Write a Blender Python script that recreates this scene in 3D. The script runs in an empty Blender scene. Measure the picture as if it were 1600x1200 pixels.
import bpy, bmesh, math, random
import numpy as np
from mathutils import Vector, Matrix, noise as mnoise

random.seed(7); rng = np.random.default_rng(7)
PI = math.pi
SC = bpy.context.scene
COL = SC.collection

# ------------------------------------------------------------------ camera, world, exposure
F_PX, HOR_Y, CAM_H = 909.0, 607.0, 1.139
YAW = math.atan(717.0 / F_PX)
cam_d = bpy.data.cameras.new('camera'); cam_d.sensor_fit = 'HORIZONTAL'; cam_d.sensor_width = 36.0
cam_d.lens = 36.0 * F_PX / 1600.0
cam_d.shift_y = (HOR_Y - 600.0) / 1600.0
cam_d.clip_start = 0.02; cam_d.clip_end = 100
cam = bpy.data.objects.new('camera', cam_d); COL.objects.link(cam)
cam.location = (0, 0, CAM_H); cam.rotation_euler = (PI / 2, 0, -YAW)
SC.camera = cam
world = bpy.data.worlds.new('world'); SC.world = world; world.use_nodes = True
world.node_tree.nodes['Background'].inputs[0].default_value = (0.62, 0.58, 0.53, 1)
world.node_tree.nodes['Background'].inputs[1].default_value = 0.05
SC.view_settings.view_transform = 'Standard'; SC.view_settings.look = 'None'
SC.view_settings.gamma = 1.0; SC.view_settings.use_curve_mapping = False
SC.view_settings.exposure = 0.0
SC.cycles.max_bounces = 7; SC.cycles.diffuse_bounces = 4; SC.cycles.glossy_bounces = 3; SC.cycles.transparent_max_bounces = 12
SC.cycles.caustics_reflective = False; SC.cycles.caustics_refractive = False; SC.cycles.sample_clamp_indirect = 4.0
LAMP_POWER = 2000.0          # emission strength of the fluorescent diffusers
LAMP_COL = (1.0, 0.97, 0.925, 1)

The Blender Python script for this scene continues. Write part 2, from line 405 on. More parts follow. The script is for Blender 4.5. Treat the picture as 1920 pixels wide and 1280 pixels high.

════════════════════

## [PROBLEM DESCRIPTION]
Starting at the first line of the listing, retype every line up to and including the one with "COL = SC.collection".

## [SOLVED EXERCISE]
Write a Blender Python script that recreates this scene in 3D. The script runs in an empty Blender scene. Measure the picture as if it were 1600x1200 pixels.
import bpy, bmesh, math, random
import numpy as np
from mathutils import Vector, Matrix, noise as mnoise

random.seed(7); rng = np.random.default_rng(7)
PI = math.pi
SC = bpy.context.scene
COL = SC.collection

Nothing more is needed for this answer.